Job: Will you return, word for word, only the lines from the top of the data below down to and including the one with "COL = S.collection"?

>> Begin Recorded data

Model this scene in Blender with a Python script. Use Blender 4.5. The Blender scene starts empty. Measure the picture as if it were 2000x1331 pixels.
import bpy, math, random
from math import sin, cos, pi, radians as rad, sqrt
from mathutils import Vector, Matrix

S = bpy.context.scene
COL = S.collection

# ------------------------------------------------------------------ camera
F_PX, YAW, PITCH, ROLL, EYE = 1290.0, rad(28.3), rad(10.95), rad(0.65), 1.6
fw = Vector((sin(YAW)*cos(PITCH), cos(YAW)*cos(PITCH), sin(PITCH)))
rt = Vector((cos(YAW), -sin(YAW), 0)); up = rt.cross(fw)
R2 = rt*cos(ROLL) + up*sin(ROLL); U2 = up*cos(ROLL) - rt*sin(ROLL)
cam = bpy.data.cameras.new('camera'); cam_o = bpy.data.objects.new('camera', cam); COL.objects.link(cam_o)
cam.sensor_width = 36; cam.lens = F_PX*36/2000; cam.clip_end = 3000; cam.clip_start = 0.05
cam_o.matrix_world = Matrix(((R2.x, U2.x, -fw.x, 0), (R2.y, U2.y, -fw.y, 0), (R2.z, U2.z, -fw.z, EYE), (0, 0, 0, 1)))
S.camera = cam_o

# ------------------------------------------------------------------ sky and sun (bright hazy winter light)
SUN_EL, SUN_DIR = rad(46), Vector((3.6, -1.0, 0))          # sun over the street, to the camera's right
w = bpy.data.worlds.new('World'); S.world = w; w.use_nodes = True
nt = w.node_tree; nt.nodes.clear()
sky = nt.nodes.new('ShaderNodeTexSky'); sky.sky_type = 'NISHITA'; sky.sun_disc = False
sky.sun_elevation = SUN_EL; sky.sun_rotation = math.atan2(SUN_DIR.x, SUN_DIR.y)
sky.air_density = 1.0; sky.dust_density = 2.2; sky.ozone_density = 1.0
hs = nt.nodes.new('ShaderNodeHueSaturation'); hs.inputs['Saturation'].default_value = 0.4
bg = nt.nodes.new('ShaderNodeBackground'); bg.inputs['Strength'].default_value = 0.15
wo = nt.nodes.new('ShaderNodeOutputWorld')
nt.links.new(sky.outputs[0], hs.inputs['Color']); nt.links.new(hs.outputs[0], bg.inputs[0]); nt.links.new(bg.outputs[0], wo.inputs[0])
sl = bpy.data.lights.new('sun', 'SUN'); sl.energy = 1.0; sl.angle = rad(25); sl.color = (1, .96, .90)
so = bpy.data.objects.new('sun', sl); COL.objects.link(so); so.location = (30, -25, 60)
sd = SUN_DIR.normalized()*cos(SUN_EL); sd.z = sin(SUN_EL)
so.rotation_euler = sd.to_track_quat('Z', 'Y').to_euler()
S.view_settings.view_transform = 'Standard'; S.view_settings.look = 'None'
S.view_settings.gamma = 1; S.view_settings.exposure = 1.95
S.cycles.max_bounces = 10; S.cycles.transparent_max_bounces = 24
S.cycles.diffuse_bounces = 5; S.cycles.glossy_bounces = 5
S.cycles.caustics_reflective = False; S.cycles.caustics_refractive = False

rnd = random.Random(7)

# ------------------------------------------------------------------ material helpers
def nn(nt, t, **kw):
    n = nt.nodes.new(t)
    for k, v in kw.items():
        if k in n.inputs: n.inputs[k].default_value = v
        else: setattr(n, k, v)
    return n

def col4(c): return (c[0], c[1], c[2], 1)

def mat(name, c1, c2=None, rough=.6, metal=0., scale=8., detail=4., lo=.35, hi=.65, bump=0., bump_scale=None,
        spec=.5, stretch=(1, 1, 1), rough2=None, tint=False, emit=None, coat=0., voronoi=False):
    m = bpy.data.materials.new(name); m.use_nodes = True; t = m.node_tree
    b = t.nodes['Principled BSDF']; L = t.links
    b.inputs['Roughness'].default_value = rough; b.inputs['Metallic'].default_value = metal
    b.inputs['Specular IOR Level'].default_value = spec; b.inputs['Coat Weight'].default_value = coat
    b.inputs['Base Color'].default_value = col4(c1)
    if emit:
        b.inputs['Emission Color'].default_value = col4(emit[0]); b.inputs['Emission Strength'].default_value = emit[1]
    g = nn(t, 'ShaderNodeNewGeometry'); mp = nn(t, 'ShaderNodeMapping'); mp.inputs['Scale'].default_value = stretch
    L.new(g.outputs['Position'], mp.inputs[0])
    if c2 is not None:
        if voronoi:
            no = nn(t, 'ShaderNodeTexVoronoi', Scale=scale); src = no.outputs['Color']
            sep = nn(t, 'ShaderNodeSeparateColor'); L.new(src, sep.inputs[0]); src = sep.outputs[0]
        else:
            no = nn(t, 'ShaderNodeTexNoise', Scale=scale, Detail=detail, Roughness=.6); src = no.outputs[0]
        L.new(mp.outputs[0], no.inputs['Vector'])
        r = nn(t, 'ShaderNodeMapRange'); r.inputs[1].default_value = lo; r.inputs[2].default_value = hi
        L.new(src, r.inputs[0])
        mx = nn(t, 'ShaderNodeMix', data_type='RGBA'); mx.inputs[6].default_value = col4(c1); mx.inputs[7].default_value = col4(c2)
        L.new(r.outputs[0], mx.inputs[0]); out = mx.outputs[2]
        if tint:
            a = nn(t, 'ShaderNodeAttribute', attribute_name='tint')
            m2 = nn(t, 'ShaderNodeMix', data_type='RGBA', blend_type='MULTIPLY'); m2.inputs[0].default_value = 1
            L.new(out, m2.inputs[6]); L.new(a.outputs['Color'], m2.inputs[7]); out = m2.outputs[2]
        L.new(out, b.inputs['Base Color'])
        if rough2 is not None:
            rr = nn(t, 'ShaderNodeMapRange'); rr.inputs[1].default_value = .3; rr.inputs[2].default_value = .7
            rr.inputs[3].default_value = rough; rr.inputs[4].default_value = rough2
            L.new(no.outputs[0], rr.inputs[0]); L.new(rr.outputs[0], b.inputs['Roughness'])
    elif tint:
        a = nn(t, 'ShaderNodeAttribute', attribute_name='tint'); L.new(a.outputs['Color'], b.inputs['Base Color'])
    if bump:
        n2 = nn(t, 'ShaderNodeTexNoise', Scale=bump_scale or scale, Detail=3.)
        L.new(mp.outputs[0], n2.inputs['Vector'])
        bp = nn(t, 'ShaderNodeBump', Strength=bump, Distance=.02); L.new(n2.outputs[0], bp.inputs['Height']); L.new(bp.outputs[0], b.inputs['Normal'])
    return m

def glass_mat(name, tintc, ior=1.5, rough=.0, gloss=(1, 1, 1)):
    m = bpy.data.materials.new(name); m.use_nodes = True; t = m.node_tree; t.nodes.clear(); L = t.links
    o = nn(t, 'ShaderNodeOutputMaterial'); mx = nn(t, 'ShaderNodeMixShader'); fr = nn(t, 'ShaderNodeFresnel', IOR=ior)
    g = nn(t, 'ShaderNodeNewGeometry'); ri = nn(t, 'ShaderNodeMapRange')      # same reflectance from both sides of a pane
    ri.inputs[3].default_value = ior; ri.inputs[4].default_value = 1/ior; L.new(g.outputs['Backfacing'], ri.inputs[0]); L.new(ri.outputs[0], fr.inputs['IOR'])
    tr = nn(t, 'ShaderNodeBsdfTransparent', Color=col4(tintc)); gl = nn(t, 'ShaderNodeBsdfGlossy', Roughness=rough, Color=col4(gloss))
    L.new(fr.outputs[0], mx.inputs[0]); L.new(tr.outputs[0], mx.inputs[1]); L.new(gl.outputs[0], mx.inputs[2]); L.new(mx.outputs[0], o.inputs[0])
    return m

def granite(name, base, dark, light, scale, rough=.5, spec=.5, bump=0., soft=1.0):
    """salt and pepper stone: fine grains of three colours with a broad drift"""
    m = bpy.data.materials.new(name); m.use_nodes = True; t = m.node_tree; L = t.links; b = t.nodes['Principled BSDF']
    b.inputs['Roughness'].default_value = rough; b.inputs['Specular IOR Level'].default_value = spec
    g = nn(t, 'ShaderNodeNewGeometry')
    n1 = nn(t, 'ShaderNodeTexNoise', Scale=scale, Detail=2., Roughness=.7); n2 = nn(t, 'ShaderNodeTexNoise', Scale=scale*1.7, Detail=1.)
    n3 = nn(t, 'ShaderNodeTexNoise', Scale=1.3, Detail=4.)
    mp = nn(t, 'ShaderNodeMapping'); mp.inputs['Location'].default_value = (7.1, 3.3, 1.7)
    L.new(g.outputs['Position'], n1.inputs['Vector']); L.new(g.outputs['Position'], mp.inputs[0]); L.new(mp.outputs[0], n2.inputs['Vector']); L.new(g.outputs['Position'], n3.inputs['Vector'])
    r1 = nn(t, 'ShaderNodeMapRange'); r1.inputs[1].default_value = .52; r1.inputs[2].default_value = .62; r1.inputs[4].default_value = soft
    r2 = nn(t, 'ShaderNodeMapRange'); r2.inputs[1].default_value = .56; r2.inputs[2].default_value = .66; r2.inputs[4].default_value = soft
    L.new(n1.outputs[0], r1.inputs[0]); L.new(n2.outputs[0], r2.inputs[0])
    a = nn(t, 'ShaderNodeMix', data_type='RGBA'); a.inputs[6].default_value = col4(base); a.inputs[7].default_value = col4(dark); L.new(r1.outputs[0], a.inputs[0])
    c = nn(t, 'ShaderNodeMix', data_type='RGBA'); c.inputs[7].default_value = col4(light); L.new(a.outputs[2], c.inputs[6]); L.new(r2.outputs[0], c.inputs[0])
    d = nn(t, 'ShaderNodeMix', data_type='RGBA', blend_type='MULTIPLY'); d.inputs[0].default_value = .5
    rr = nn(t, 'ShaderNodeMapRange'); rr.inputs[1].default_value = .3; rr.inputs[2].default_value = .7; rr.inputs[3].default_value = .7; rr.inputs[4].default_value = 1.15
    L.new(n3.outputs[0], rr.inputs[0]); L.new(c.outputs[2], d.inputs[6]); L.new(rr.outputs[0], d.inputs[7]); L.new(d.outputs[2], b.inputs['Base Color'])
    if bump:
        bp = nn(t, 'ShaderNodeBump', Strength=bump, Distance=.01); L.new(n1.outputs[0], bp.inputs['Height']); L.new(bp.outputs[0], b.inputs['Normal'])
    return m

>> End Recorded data

Exercise solution:
Model this scene in Blender with a Python script. Use Blender 4.5. The Blender scene starts empty. Measure the picture as if it were 2000x1331 pixels.
import bpy, math, random
from math import sin, cos, pi, radians as rad, sqrt
from mathutils import Vector, Matrix

S = bpy.context.scene
COL = S.collection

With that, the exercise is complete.